Going from the top of the data below, give again each line through the one containing "SC.camera = cam", both ends kept.

◆ ◆ ◆ ◆ ◆

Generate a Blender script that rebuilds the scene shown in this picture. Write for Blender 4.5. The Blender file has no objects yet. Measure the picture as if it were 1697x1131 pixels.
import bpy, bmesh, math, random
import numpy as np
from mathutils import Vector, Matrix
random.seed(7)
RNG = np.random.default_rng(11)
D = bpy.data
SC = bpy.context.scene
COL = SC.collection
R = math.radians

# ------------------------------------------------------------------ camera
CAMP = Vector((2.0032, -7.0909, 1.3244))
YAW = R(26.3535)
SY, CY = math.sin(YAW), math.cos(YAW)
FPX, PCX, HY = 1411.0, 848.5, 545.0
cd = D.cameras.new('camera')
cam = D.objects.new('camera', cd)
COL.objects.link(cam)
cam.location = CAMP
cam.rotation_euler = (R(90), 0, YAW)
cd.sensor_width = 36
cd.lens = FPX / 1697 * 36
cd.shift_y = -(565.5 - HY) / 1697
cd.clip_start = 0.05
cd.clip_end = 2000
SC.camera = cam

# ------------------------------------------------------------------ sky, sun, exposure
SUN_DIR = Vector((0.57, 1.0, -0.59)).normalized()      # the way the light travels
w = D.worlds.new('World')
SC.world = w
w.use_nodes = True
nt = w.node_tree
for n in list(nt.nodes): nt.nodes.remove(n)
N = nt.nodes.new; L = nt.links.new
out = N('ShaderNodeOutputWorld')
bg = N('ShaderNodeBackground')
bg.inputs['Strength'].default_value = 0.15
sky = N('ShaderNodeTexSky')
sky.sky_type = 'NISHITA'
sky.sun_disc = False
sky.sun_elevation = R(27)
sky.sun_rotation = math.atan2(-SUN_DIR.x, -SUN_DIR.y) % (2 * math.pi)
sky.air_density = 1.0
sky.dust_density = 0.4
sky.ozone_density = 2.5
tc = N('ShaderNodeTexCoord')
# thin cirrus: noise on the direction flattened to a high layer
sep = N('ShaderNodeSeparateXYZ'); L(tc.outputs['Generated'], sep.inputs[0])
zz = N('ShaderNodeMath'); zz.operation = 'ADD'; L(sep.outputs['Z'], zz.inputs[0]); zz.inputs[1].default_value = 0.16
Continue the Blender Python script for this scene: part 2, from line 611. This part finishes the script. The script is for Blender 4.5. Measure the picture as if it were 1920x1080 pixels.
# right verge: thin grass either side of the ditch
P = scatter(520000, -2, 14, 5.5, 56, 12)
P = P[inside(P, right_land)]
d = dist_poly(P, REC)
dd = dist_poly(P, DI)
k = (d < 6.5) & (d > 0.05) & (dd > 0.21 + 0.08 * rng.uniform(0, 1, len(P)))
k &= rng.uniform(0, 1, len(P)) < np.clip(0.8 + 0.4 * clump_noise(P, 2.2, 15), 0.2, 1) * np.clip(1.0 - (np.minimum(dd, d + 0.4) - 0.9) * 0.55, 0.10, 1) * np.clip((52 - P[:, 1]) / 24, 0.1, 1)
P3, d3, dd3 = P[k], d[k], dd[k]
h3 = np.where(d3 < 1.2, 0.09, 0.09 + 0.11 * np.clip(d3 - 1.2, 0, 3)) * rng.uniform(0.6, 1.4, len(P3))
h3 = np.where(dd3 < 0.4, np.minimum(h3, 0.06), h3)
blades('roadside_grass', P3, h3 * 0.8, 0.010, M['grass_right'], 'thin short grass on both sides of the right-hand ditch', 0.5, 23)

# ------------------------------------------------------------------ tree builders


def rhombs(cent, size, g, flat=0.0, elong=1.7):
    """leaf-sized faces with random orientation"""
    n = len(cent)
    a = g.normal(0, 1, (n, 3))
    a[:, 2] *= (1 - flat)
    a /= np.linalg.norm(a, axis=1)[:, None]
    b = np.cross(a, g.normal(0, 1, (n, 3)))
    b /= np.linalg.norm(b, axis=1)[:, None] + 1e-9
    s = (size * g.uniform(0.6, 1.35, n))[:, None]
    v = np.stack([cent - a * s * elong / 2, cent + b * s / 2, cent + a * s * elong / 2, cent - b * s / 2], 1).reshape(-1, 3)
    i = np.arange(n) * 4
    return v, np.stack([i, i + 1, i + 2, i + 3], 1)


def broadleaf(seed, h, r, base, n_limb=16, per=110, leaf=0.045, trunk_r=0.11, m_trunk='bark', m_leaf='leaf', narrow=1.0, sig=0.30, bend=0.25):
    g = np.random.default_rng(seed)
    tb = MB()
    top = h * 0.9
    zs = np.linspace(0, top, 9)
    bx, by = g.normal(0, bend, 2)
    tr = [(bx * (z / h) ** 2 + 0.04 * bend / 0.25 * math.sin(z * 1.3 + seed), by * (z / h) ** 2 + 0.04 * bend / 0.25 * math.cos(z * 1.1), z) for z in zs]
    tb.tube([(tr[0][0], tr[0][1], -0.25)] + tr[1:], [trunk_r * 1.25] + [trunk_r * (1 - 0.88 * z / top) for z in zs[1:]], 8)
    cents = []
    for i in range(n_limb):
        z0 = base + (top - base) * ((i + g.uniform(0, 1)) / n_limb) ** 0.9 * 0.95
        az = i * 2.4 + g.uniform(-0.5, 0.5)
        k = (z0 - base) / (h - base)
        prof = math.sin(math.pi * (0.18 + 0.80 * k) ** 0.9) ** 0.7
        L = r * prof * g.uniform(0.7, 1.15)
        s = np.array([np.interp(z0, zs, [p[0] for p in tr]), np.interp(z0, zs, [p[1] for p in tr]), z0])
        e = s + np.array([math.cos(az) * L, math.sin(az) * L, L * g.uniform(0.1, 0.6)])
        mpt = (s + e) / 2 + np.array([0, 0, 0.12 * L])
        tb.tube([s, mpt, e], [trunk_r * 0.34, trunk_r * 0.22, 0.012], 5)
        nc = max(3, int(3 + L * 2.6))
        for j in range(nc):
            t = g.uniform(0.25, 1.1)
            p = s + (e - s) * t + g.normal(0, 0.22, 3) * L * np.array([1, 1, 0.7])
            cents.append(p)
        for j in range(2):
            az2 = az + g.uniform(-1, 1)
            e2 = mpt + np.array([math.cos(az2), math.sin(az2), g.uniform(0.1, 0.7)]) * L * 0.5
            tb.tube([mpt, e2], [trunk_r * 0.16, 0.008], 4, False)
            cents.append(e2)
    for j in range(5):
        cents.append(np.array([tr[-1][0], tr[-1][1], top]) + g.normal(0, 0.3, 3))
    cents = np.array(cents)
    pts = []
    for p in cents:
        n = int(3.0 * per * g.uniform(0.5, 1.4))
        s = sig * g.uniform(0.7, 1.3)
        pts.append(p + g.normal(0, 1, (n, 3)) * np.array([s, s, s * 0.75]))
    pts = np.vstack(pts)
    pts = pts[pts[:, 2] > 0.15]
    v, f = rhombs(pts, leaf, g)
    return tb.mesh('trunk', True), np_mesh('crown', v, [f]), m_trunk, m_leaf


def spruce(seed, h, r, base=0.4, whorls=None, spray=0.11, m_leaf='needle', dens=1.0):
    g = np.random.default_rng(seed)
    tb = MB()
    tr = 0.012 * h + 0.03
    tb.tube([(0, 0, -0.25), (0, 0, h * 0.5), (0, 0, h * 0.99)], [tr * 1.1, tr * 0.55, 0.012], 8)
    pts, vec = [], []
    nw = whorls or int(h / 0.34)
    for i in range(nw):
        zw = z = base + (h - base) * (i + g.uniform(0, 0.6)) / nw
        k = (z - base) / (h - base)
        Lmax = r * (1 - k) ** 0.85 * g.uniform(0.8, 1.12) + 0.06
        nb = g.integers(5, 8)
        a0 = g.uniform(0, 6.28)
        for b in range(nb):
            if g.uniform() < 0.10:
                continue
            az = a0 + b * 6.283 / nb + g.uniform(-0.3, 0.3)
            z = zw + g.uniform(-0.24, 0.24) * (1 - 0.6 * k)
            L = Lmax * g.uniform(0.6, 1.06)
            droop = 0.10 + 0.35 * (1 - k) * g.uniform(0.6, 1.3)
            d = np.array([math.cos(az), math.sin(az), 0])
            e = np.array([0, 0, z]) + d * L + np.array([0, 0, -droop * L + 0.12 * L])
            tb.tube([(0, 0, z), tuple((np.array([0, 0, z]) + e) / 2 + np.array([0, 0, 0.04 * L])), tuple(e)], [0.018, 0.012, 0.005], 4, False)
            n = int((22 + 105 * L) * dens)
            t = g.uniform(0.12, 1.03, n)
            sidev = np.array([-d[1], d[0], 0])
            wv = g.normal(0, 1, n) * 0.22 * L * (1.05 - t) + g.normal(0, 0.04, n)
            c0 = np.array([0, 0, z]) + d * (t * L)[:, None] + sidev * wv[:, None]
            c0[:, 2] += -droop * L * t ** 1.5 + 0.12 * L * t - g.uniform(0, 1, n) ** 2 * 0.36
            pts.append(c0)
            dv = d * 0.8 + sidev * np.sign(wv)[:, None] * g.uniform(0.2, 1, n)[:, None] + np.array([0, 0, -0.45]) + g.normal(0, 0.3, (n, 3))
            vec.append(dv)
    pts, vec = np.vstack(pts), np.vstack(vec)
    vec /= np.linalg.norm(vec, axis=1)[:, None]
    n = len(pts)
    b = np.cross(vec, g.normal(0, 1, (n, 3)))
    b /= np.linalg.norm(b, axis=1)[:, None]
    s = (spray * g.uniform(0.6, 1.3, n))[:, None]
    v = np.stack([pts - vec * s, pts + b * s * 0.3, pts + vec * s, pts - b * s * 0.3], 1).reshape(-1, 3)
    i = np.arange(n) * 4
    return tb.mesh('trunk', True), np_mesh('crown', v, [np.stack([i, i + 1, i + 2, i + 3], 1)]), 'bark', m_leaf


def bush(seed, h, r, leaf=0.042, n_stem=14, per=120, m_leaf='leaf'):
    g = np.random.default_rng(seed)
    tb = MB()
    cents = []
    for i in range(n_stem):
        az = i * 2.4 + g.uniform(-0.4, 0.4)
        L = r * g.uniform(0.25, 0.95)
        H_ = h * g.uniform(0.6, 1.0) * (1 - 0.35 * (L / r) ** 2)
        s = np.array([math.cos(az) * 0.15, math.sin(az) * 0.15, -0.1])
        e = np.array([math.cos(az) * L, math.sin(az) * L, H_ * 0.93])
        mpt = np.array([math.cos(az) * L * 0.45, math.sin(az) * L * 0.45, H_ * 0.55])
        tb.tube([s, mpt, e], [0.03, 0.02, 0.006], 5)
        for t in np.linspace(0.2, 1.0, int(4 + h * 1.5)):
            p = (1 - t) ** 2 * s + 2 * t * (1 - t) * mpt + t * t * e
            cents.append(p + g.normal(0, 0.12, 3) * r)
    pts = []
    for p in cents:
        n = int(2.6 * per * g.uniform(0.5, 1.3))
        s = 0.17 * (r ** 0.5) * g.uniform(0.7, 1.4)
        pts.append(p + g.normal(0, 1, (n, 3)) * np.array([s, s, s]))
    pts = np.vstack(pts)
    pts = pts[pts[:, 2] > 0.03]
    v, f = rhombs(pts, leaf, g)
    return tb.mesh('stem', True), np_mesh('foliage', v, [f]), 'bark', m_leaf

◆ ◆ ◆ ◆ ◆

> _Solution to the problem_:
Generate a Blender script that rebuilds the scene shown in this picture. Write for Blender 4.5. The Blender file has no objects yet. Measure the picture as if it were 1697x1131 pixels.
import bpy, bmesh, math, random
import numpy as np
from mathutils import Vector, Matrix
random.seed(7)
RNG = np.random.default_rng(11)
D = bpy.data
SC = bpy.context.scene
COL = SC.collection
R = math.radians

# ------------------------------------------------------------------ camera
CAMP = Vector((2.0032, -7.0909, 1.3244))
YAW = R(26.3535)
SY, CY = math.sin(YAW), math.cos(YAW)
FPX, PCX, HY = 1411.0, 848.5, 545.0
cd = D.cameras.new('camera')
cam = D.objects.new('camera', cd)
COL.objects.link(cam)
cam.location = CAMP
cam.rotation_euler = (R(90), 0, YAW)
cd.sensor_width = 36
cd.lens = FPX / 1697 * 36
cd.shift_y = -(565.5 - HY) / 1697
cd.clip_start = 0.05
cd.clip_end = 2000
SC.camera = cam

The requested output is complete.